%%

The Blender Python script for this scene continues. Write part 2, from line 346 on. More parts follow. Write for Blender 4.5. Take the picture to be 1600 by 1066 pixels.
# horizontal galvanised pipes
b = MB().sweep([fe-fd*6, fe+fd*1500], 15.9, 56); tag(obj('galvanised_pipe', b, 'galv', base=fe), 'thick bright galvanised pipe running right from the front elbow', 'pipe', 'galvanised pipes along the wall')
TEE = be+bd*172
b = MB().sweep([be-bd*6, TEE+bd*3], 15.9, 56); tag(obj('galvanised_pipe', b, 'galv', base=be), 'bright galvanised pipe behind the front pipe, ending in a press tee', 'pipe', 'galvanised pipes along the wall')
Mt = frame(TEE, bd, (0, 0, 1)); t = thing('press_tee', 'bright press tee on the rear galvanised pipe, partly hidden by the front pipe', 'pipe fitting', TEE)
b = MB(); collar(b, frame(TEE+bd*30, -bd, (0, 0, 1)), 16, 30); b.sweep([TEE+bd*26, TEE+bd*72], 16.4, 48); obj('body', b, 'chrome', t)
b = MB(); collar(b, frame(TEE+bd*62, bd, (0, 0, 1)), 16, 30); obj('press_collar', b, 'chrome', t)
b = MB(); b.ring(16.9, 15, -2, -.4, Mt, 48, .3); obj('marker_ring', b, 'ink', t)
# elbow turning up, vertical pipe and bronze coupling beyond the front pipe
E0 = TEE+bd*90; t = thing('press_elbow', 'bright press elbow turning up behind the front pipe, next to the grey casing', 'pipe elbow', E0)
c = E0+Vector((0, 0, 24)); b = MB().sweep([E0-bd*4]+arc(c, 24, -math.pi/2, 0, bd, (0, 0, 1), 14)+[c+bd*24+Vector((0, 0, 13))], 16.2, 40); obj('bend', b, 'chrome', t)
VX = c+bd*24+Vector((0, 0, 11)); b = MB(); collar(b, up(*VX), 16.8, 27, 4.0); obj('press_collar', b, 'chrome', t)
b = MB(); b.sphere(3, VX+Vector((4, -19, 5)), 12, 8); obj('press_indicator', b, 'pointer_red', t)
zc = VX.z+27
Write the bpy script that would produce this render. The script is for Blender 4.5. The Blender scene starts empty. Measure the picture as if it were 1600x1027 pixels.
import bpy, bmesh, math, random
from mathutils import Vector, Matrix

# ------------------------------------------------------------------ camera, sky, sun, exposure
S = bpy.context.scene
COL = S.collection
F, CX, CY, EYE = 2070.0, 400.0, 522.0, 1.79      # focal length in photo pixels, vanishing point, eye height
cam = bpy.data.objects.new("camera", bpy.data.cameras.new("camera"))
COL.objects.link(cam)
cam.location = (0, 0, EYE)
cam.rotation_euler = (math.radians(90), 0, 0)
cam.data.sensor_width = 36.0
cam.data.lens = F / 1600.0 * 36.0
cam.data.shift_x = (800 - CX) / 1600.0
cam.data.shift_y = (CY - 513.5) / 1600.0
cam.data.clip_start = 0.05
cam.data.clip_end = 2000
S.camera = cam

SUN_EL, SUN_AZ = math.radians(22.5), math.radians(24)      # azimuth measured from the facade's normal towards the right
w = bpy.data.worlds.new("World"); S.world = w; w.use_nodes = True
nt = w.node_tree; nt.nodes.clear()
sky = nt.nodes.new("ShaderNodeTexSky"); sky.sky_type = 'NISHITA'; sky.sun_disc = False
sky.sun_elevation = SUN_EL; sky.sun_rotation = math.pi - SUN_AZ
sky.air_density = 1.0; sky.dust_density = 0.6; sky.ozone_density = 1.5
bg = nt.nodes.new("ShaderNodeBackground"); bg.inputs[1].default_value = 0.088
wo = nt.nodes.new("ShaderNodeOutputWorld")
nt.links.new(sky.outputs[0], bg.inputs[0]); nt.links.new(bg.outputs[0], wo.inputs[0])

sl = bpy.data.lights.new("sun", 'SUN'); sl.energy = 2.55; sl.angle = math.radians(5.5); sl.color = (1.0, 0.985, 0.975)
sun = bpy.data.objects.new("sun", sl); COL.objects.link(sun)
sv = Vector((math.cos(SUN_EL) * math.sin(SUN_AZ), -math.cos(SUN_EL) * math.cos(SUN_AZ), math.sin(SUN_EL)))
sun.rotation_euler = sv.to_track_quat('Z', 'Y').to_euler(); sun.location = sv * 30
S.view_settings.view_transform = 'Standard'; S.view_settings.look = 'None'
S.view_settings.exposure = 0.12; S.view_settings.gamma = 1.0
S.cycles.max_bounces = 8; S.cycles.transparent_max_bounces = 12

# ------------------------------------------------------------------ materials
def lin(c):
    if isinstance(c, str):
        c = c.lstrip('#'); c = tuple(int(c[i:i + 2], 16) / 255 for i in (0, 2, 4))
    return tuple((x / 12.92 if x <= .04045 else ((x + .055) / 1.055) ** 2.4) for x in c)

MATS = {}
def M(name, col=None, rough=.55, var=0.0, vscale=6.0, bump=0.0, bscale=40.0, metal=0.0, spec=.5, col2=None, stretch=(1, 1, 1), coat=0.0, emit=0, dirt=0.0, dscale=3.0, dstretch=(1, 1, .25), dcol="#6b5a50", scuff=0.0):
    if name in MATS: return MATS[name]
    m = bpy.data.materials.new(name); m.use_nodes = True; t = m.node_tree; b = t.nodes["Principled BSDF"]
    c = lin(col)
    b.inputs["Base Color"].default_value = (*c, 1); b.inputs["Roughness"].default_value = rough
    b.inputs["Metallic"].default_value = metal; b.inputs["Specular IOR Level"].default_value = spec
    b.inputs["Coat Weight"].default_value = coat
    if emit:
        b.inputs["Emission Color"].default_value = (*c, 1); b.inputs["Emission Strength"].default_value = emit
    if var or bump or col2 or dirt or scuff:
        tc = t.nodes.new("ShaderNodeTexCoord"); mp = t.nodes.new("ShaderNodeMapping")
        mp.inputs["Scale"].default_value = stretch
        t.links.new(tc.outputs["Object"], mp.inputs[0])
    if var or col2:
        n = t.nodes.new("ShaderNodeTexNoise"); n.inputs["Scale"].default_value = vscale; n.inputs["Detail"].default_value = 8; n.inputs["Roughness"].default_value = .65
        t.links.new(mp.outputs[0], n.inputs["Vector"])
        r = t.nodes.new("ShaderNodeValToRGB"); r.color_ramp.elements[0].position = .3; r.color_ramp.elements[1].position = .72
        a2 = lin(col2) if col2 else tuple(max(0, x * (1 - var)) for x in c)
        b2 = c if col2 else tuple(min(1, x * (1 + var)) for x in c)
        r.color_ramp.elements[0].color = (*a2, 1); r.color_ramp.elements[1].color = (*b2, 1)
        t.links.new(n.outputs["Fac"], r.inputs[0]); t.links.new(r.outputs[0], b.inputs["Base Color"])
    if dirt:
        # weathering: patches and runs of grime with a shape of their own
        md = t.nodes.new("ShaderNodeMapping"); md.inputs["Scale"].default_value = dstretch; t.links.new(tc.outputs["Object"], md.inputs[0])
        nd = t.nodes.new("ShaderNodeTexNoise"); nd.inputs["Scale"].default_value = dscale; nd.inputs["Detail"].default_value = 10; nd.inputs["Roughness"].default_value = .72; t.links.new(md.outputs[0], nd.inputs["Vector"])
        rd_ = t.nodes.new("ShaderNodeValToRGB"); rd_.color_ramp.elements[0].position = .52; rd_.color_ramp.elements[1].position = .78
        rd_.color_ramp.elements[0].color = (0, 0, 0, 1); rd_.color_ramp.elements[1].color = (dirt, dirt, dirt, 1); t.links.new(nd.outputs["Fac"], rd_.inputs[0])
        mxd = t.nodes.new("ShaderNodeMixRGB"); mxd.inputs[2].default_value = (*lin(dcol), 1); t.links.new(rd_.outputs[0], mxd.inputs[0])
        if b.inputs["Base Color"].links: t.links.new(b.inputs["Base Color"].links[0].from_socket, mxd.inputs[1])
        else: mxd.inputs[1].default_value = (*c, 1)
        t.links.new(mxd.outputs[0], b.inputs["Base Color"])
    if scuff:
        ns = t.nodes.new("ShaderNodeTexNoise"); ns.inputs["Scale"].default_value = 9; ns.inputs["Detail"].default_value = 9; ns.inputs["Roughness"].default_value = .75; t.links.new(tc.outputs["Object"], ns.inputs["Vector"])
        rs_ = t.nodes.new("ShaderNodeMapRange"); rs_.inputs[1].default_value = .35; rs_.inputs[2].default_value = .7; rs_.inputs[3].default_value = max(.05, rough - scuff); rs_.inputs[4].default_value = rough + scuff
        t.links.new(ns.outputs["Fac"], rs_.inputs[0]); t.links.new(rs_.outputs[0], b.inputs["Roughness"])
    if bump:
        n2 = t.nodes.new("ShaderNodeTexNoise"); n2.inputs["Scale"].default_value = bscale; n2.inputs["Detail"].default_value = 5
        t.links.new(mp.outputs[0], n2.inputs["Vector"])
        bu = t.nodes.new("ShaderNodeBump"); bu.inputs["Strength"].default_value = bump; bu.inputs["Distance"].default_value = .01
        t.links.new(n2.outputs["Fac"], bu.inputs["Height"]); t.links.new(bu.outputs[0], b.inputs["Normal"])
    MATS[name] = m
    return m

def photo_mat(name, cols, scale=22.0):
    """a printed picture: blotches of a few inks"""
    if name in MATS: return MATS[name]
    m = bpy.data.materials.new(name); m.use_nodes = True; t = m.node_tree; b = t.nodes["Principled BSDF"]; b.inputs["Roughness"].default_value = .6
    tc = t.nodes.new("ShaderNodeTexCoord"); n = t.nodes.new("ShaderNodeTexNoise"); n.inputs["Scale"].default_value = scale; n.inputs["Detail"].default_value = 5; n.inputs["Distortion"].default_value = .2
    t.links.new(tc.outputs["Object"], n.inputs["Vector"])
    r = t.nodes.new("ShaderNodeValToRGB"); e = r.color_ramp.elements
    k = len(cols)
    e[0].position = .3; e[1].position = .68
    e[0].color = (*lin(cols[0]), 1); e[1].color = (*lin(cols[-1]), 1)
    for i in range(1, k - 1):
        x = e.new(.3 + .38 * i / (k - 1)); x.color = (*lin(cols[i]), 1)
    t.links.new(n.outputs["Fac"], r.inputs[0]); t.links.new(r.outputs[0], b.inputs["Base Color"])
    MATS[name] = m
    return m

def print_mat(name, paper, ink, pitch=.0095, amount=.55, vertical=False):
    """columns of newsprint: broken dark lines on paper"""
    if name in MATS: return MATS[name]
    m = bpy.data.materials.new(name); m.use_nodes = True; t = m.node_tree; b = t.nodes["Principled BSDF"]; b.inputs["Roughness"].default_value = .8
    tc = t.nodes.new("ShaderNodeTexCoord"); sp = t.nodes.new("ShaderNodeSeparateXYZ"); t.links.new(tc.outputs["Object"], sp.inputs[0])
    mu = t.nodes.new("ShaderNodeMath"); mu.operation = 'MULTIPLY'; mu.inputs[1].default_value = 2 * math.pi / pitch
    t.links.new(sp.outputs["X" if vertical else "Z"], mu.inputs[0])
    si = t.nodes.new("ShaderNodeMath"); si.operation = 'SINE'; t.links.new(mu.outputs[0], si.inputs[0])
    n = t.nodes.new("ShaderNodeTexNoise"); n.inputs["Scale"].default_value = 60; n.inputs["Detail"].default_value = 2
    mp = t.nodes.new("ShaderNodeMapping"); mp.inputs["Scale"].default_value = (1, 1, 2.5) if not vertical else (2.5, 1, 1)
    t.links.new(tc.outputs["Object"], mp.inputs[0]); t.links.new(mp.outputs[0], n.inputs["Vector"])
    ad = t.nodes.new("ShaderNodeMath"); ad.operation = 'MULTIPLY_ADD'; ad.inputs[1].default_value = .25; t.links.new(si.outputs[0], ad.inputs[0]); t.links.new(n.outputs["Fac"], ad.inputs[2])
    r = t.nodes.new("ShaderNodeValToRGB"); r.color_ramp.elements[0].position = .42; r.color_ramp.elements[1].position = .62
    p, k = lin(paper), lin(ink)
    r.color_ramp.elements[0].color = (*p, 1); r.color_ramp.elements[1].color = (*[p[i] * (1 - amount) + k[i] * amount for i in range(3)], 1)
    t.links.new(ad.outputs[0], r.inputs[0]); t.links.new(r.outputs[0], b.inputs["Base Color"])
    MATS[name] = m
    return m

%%

**Task statement:** Wherever the string "script" appears in the entries above, list that line.

**Reply:**
The Blender Python script for this scene continues. Write part 2, from line 346 on. More parts follow. Write for Blender 4.5. Take the picture to be 1600 by 1066 pixels.
Write the bpy script that would produce this render. The script is for Blender 4.5. The Blender scene starts empty. Measure the picture as if it were 1600x1027 pixels.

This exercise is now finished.